### What the task requires
The listing below begins with the first line you should copy; stop after the line containing "written in centimetres", and drop every picture.

### Material
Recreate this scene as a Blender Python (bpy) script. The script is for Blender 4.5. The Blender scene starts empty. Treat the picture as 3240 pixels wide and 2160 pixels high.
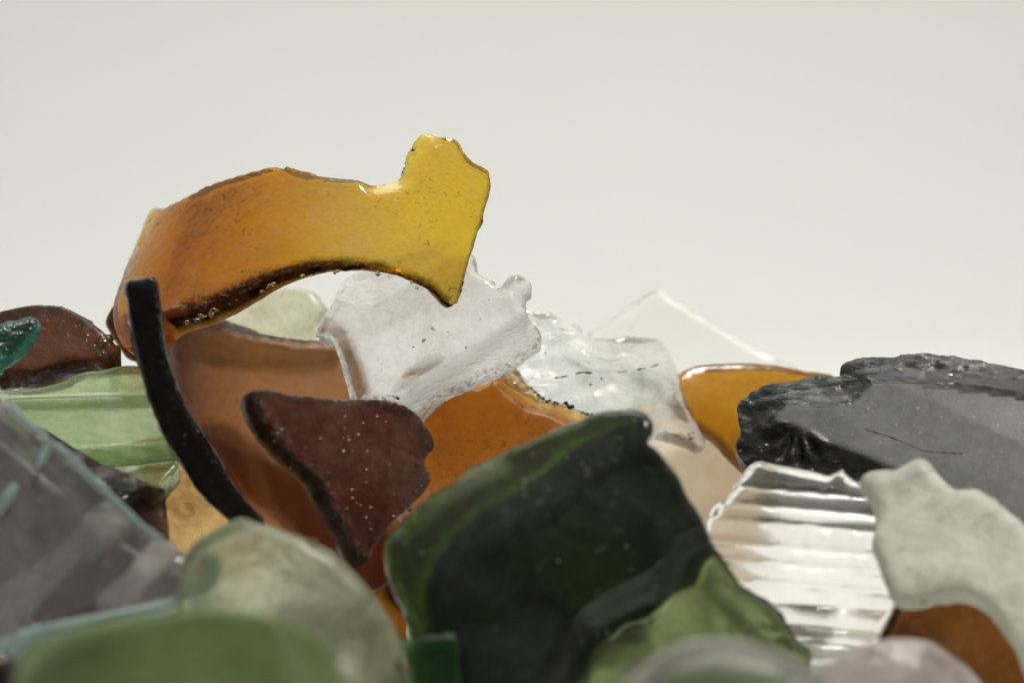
import bpy, math, random
import numpy as np
from mathutils import Vector, noise, geometry

random.seed(4)
scene = bpy.context.scene
COL = scene.collection
S = 0.01                       # the code below is written in centimetres

# ------------------------------------------------------------------ camera
FOC, SENS = 80.0, 36.0
D0 = 26.7                      # cm from lens to the plane in focus
PITCH = math.radians(6.0)
CAM = Vector((0.0, -D0 * math.cos(PITCH), 4.5 + D0 * math.sin(PITCH)))
FWD = Vector((0, math.cos(PITCH), -math.sin(PITCH)))
UP = Vector((0, math.sin(PITCH), math.cos(PITCH)))
RT = Vector((1, 0, 0))
cd = bpy.data.cameras.new('camera')
cam = bpy.data.objects.new('camera', cd); COL.objects.link(cam)
cam.location = CAM * S
cam.rotation_euler = (math.pi / 2 - PITCH, 0, 0)
cd.lens, cd.sensor_width = FOC, SENS
cd.clip_start, cd.clip_end = 0.005, 20.0
cd.dof.use_dof = True
cd.dof.focus_distance = (D0 + 0.3) * S
cd.dof.aperture_fstop = 15.0
scene.camera = cam

# ------------------------------------------------------------------ world, lamps, exposure
w = bpy.data.worlds.new('World'); scene.world = w; w.use_nodes = True
_t = w.node_tree; _bg = _t.nodes['Background']                     # ambient fill for an unseen room, graded: dim low down, brighter overhead
_tc = _t.nodes.new('ShaderNodeTexCoord'); _sx = _t.nodes.new('ShaderNodeSeparateXYZ')
_t.links.new(_tc.outputs['Generated'], _sx.inputs[0])
_mr = _t.nodes.new('ShaderNodeMapRange'); _mr.interpolation_type = 'SMOOTHSTEP'
_t.links.new(_sx.outputs['Z'], _mr.inputs[0])
for _i, _v in enumerate((-.1, .95, .05, .31)): _mr.inputs[_i + 1].default_value = _v
_t.links.new(_mr.outputs[0], _bg.inputs[1])
_bg.inputs[0].default_value = (1.0, 1.0, 0.97, 1)

def lamp(name, loc, target, size, watts, col, size_y=None):
    l = bpy.data.lights.new(name, 'AREA'); l.energy = watts; l.color = col
    l.size = size * S
    if size_y:
        l.shape = 'RECTANGLE'; l.size_y = size_y * S
    else:
        l.shape = 'DISK'
    o = bpy.data.objects.new(name, l); COL.objects.link(o)
    o.location = Vector(loc) * S
    o.rotation_euler = (Vector(target) - Vector(loc)).to_track_quat('-Z', 'Y').to_euler()
    return o
lamp('key_lamp', (16, -12, 66), (0, 0, 4), 9, 4.1, (1.0, 0.95, 0.88))
lamp('backdrop_lamp', (-8, 44, 100), (0, 52, 0), 60, 3.05, (0.985, 1.0, 0.965), 30)

scene.view_settings.view_transform = 'Standard'
scene.view_settings.look = 'None'
scene.view_settings.exposure = 0.0
scene.view_settings.gamma = 1.0
scene.view_settings.use_curve_mapping = False
scene.render.engine = 'CYCLES'
cy = scene.cycles
cy.max_bounces = 24; cy.transmission_bounces = 20; cy.transparent_max_bounces = 24
cy.diffuse_bounces = 5; cy.glossy_bounces = 6; cy.volume_bounces = 0
cy.sample_clamp_indirect = 6.0
cy.blur_glossy = 0.6
cy.use_denoising = True
try:
    cy.denoiser = 'OPENIMAGEDENOISE'
except Exception:
    pass

# ------------------------------------------------------------------ materials
class NT:
    def __init__(s, name):
        s.m = bpy.data.materials.new(name); s.m.use_nodes = True
        s.t = s.m.node_tree; s.t.nodes.clear()
        s.out = s.n('ShaderNodeOutputMaterial')
    def n(s, typ, **kw):
        x = s.t.nodes.new(typ)
        for k, v in kw.items():
            if k.startswith('i_'):
                key = k[2:]
                x.inputs[int(key) if key.isdigit() else key.replace('_', ' ')].default_value = v
            else:
                setattr(x, k, v)
        return x
    def l(s, a, b):
        s.t.links.new(a, b)
    def math(s, op, a, b=None, clamp=False):
        x = s.n('ShaderNodeMath', operation=op, use_clamp=clamp)
        for i, v in enumerate((a, b)):
            if v is None: continue
            if isinstance(v, (int, float)): x.inputs[i].default_value = v
            else: s.l(v, x.inputs[i])
        return x.outputs[0]
    def ramp(s, fac, a, b, lo=0.0, hi=1.0):
        x = s.n('ShaderNodeMapRange', interpolation_type='SMOOTHSTEP')
        s.l(fac, x.inputs[0])
        for i, v in enumerate((a, b, lo, hi)): x.inputs[i + 1].default_value = v
        return x.outputs[0]
    def coords(s, seed=0.0, scale=(1, 1, 1), rot=(0, 0, 0)):
        tc = s.n('ShaderNodeTexCoord')
        mp = s.n('ShaderNodeMapping')
        mp.inputs['Location'].default_value = (seed, seed * 1.7, seed * .6)
        mp.inputs['Rotation'].default_value = rot
        mp.inputs['Scale'].default_value = [100 * c for c in scale]     # metres to centimetres
        s.l(tc.outputs['Object'], mp.inputs[0])
        return mp.outputs[0]
    def noise(s, co, scale, detail=4, rough=.55, dist=0.0):
        x = s.n('ShaderNodeTexNoise'); s.l(co, x.inputs['Vector'])
        x.inputs['Scale'].default_value = scale; x.inputs['Detail'].default_value = detail
        x.inputs['Roughness'].default_value = rough; x.inputs['Distortion'].default_value = dist
        return x.outputs[0]

def rgb(c): return (c[0], c[1], c[2], 1.0)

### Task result
Recreate this scene as a Blender Python (bpy) script. The script is for Blender 4.5. The Blender scene starts empty. Treat the picture as 3240 pixels wide and 2160 pixels high.
import bpy, math, random
import numpy as np
from mathutils import Vector, noise, geometry

random.seed(4)
scene = bpy.context.scene
COL = scene.collection
S = 0.01                       # the code below is written in centimetres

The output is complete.